I'd been tricked into traveling up there from Houston, by my close cousins...and learned I had been outed to them and they wanted to know if I was HIV positive. Couldn't do that with a phone call, no; they had to see me face-to-face.

Blindsided me. I wasn't and never have been, and told my cousin so, but that didn't seem make a real difference. And there was so much tension...I didn't want to stay.

I went for a walk to clear my head and just kept walking. Figured I'd ask them to ship my suitcase and things to me. It's about 16 miles and I was probably halfway there when I convinced myself I was overreacting and returned. 

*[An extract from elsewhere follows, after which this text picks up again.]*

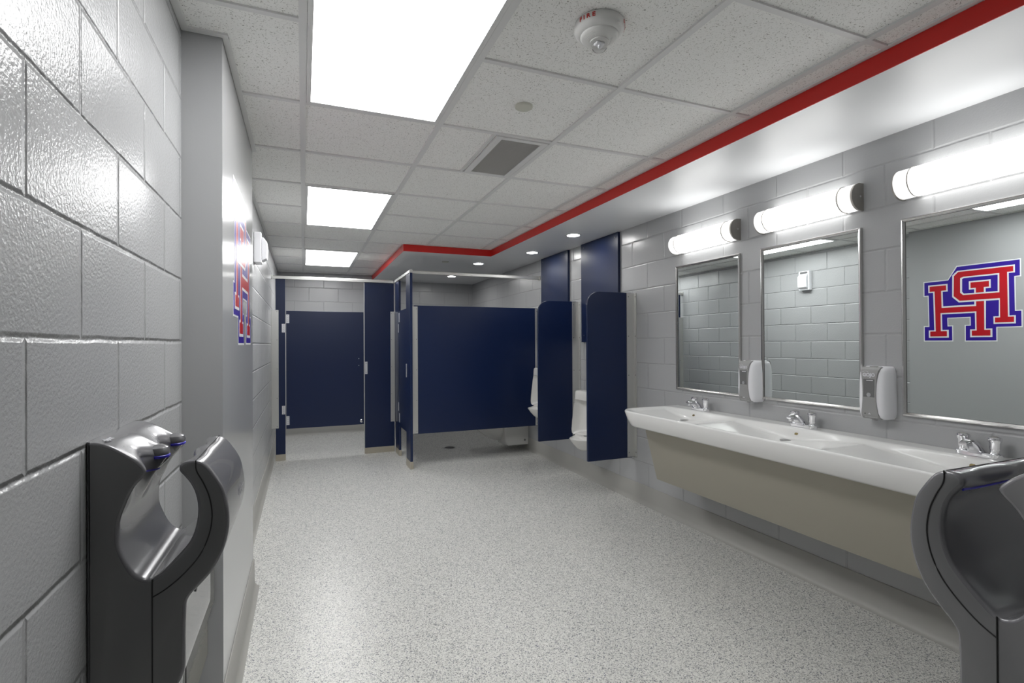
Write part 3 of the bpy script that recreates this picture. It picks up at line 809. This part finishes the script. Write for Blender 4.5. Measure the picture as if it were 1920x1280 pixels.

I should have trusted my gut.

I noticed glares of outright hostility from some members of the family, had plans changed, and finally saw that people I'd considered closer to me that my own brothers and sister did not reciprocate. I was a relative, nothing more. If I'd left, I might have been able to never feel that from them.

So...I let Adam take over in DW and do it right. And it's cut deeper than I realized. But feels good.

I just needed space from it to accept that.